The issue before the court is not whether it is a fait accompli or not – far larger constitutional and ethical considerations are involved, including fundamental questions pertaining to the right to privacy, democratic freedoms, human dignity and, at another level, hazards of exploitation by commercial interests and indeed the State itself.
Even on the face of it, certain provisions of the Aadhaar Act need to be struck down – section 139AA of the Income Tax Act infringes upon the right to personal liberty of those who did not enroll for Aadhaar but are compelled to do so on account of the stringent provision.

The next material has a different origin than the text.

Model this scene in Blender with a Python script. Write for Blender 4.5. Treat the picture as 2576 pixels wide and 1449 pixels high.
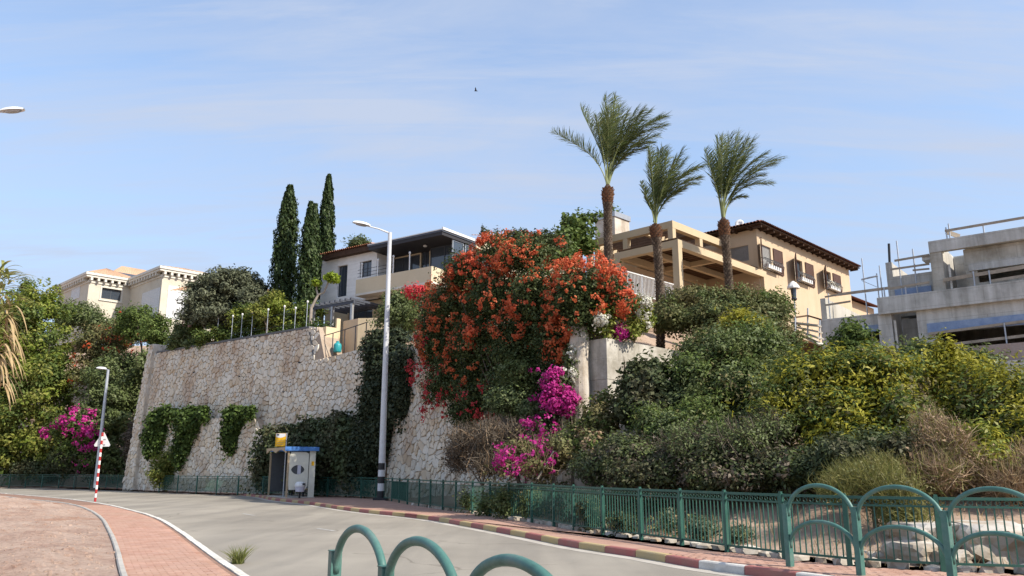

Moreover, a bare reading of Section 3 of the Aadhaar Act makes it clear that the Aadhaar number is an ‘entitlement’ of every citizen of India, as totally opposed to the idea of an ‘obligation’. This is justifiably so, as enrolment in Aadhaar mandatorily requires one to part with one’s demographic and biometric information in favour of the UIDAI, and the choice to part with one’s information would fall within the scope of ‘personal liberty’ under Article 21 of the Constitution.
There is also a strong case that Section 139AA ought to be struck down in full as it clearly violates Articles 14 and 21 of the Constitution.
These are just a few of the many strong arguments that emerged during the marathon hearings. The Chief Justice and his brother judges have a golden opportunity to enhance their stature by taking cognizance of such seemingly valid points, rather than summarily rejecting the petitions as frivolous.